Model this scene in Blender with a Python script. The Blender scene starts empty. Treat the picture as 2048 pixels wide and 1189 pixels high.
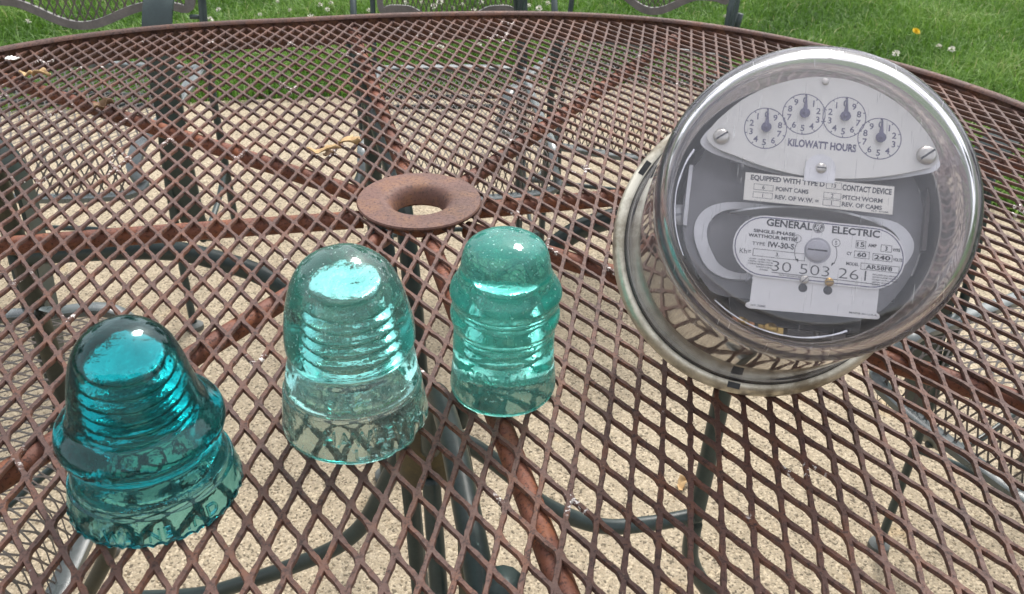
import bpy, bmesh, math, random
import numpy as np
from mathutils import Vector, Matrix

rnd = random.Random(7)
nrs = np.random.RandomState(11)
SC = bpy.context.scene
COL = SC.collection

# ------------------------------------------------------------------ camera
R_ = Vector((0.9995191, 0.0167302, 0.0261071)); U_ = Vector((-0.0310077, 0.5392903, 0.8415488)); F_ = Vector((0, 0.8419537, -0.5395498))
cam = bpy.data.objects.new('camera', bpy.data.cameras.new('camera')); COL.objects.link(cam)
M = Matrix(((R_.x, U_.x, -F_.x, 0.07599), (R_.y, U_.y, -F_.y, -0.64159), (R_.z, U_.z, -F_.z, 0.325), (0, 0, 0, 1)))
cam.matrix_world = M
cam.data.lens = 31.644; cam.data.sensor_width = 36; cam.data.clip_start = 0.01; cam.data.clip_end = 500
cam.data.dof.use_dof = True; cam.data.dof.focus_distance = 0.60; cam.data.dof.aperture_fstop = 30
SC.camera = cam
# ------------------------------------------------------------------ world, sun, exposure
EXPOSURE = 1.35
SKY_STRENGTH = 0.12
OVERCAST = 0.38
SUN_STRENGTH = 1.25
SUN_EL, SUN_AZ = 52, 20
W = bpy.data.worlds.new('World'); SC.world = W; W.use_nodes = True
wn = W.node_tree; bg = wn.nodes['Background']
sky = wn.nodes.new('ShaderNodeTexSky'); sky.sky_type = 'NISHITA'; sky.sun_disc = False
sky.sun_elevation = math.radians(SUN_EL); sky.sun_rotation = math.radians(SUN_AZ); sky.air_density = 1.0; sky.dust_density = 4.0; sky.ozone_density = 1.0
hs = wn.nodes.new('ShaderNodeHueSaturation'); hs.inputs['Saturation'].default_value = 0.30; hs.inputs['Value'].default_value = 1.0
wn.links.new(sky.outputs[0], hs.inputs['Color']); 
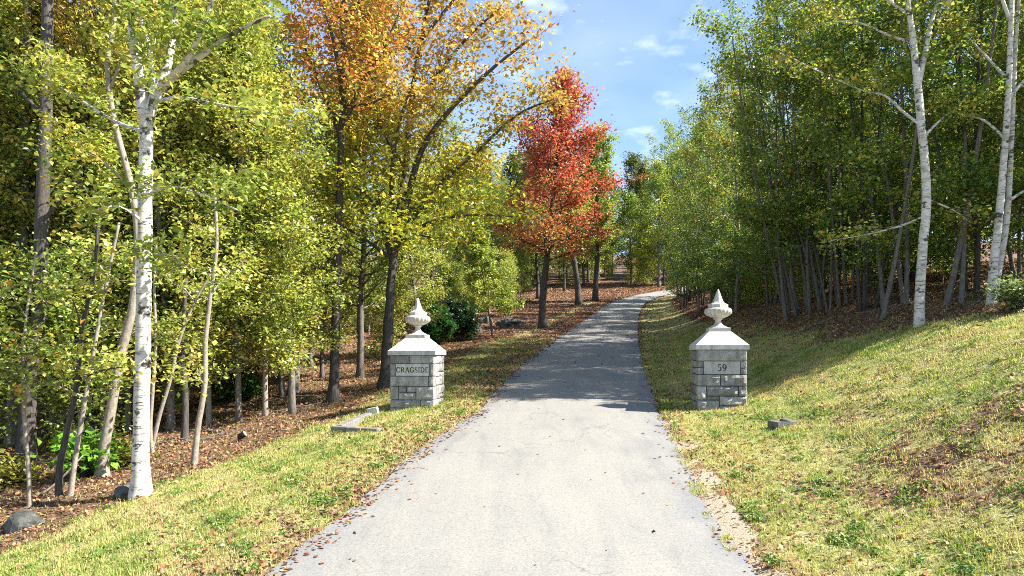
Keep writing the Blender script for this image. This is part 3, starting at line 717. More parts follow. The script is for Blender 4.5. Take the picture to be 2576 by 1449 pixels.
RIGHT_WORDS = ['three-stemmed green tree', 'bushy four-stemmed green tree', 'tall single-trunked green tree', 'pale-barked green tree with russet tints']
FARS = [proto(41, 16.0, 0.2, 0.15, 3.9, 40, 11000, 0.24, PAL_FAR, M_bark, 'oval', spread=0.3, keep_twigs=False),
        proto(42, 14.0, 0.18, 0.2, 3.6, 36, 10000, 0.24, [(0, G_MID), (0.5, G_LIME), (1, G_YEL)], M_grey, 'oval', spread=0.3, keep_twigs=False),
        proto(43, 17.0, 0.2, 0.25, 3.6, 36, 10000, 0.24, PAL_FAR, M_bark, 'spread', spread=0.3, keep_twigs=False)]
FAR_WORDS = ['rounded green hillside tree', 'lime-green hillside tree', 'spreading-topped green hillside tree']
UNDER = [proto(51, 4.2, 0.03, 0.12, 1.5, 26, 6500, 0.10, PAL_LEFT2, M_beech, 'spread', spread=0.18),
         proto(52, 3.2, 0.025, 0.1, 1.4, 22, 5000, 0.10, PAL_BEECH, M_beech, 'spread', spread=0.18),
         proto(53, 5.0, 0.035, 0.14, 1.6, 28, 7000, 0.10, PAL_LEFT, M_grey, 'col', spread=0.18)]
UNDER_WORDS = ['lime-yellow understory sapling', 'low pale-stemmed beech sapling', 'tall bushy understory sapling']
UNDER_R = [proto(54, 4.4, 0.03, 0.12, 1.6, 26, 6500, 0.105, PAL_RIGHT, M_grey, 'spread', spread=0.18), proto(55, 3.4, 0.025, 0.1, 1.5, 22, 5200, 0.105, [(0, G_MID), (0.5, G_LIME), (0.85, G_YEL), (1, YEL)], M_beech, 'spread', spread=0.18), proto(56, 5.4, 0.035, 0.14, 1.7, 28, 7000, 0.105, PAL_RIGHT, M_grey, 'col', spread=0.18)]
UNDER_R_WORDS = ['spreading green understory sapling', 'low lime-green understory sapling', 'tall green understory sapling']
CONIFER = [proto(61, 11.0, 0.15, 0.08, 2.6, 70, 22000, 0.10, [(0, (0.012, 0.03, 0.012)), (0.6, (0.03, 0.06, 0.02)), (1, (0.06, 0.1, 0.03))], M_bark, 'cone', el0=-12, el1=20, spread=0.1, up=0.5)]

# -- hero trees -------------------------------------------------
def hero(name, label, base, paths, bark, r0, sides=14, cat='tree', limb_paths=(), crown=None, rtop=0.35, group=None, bumpy=0.05, flare=0.6):
    """paths/limb_paths: world points; the thing stands at base"""
    o = thing(name, label, cat, base, 0, group)
    for k, (pts, ra) in enumerate(paths):
        lp = resample([p - base for p in pts], max(14, len(pts) * 5))
        m = len(lp); rads = [ra * (1 - (1 - rtop) * (i / (m - 1))) * (1 + flare * math.exp(-max(0, lp[i].z) / (ra * 2.0))) for i in range(m)]
        V = []; Fs = []; tube(lp, rads, sides, V, Fs, 0.3, bumpy)
        mesh_obj('trunk' if len(paths) == 1 else 'stem', V, Fs, bark, o, True)
    for pts, ra, rb in limb_paths:
        lp = resample([p - base for p in pts], len(pts) * 4); m = len(lp)
        V = []; Fs = []; tube(lp, [ra + (rb - ra) * i / (m - 1) for i in range(m)], 8, V, Fs, 0.2, 0.03)
        mesh_obj('limb', V, Fs, bark, o, True)
    return o
def spray(o, base, limb_paths, seed, n, size, palette, per=7, ln=0.9, rad=0.012, bark=None, spread=0.13, colfn=None, t0=0.3):
    """leafy side shoots on given world-space limbs"""
    r = random.Random(seed); tw = []; tb = []
    for pts, ra, rb in limb_paths:
        lp = resample([p - base for p in pts], len(pts) * 3)
        pn = max(4, int(per * min(1.6, sum((b_ - a_).length for a_, b_ in zip(lp[:-1], lp[1:])) / 3.2)))
        branchlets(lp, r, tw, tb, ln, pn, max(rad, rb * 0.7), t0)
        ex = []
        for (p, rd, s) in list(tb[-pn:]):
            branchlets(p, r, tw, ex, ln * 0.5, 3, rd[0] * 0.8, 0.3)
        tb += ex
    kind(put('twigs', wood_mesh('twigs', tb, bark), o), 'stuff')
    kind(put('crown', leaf_mesh('crown', tw, n, size, palette, seed, spread, colfn), o), 'stuff')

# left paper birch
gb = ground(355, 1250); Y = gb.y
def pp(lst, Y): return [P(u, v, Y + (e[0] if e else 0)) for u, v, *e in lst]
sc_ = Y / F
bl = [(pp([(365, 300), (352, 200), (336, 100), (330, 0), (326, -160)], Y), 17 * sc_, 6 * sc_),
      (pp([(370, 310), (392, 235), (420, 165), (437, 60), (444, -40), (452, -150)], Y), 15 * sc_, 6 * sc_),
      (pp([(392, 235, 0), (440, 190, -0.1), (500, 145, -0.3), (590, 82, -0.5), (680, 40, -0.7)], Y), 12 * sc_, 3 * sc_),
      (pp([(405, 215, 0), (455, 170, -0.3), (492, 110, -0.5), (530, 15, -0.6), (545, -60, -0.7)], Y), 9 * sc_, 3.5 * sc_),
      (pp([(372, 300, -0.05), (384, 230, -0.2), (376, 120, -0.25), (345, 20, -0.3), (330, -60, -0.3)], Y), 7 * sc_, 3 * sc_),
      (pp([(385, 260, 0), (450, 245, -0.5), (560, 265, -0.9), (680, 285, -1.2)], Y), 5 * sc_, 2 * sc_),
      (pp([(352, 330, 0), (280, 300, 0.4), (200, 250, 0.6), (120, 200, 0.7)], Y), 5 * sc_, 2 * sc_),
      (pp([(362, 500, 0), (420, 470, -0.5), (510, 490, -0.8), (600, 530, -1.0)], Y), 5 * sc_, 1.5 * sc_),
      (pp([(362, 560, 0), (300, 520, -0.4), (240, 530, -0.6)], Y), 4 * sc_, 1.5 * sc_),
      (pp([(366, 650, 0), (420, 640, -0.4), (480, 680, -0.6)], Y), 4 * sc_, 1.5 * sc_)]
o = hero('birch_tree', 'large white paper birch forking high on the left grass verge', gb,
         [(pp([(356, 1256), (354, 1150), (357, 1000), (361, 800), (364, 600), (366, 450), (368, 340), (368, 290)], Y), 20 * sc_)], M_birch, 0.1, 18, limb_paths=bl, rtop=0.72, flare=0.55)
spray(o, gb, bl, 301, 6500, 0.088, PAL_LEFT2, 8, 0.9, bark=M_grey)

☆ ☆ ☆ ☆

- To do: Without any pictures, reproduce the lines from the first one in the material through the line that has "COL = SC.collection", exactly as they appear.

- Answer to this problem:
Model this scene in Blender with a Python script. The Blender scene starts empty. Treat the picture as 2048 pixels wide and 1189 pixels high.
import bpy, bmesh, math, random
import numpy as np
from mathutils import Vector, Matrix

rnd = random.Random(7)
nrs = np.random.RandomState(11)
SC = bpy.context.scene
COL = SC.collection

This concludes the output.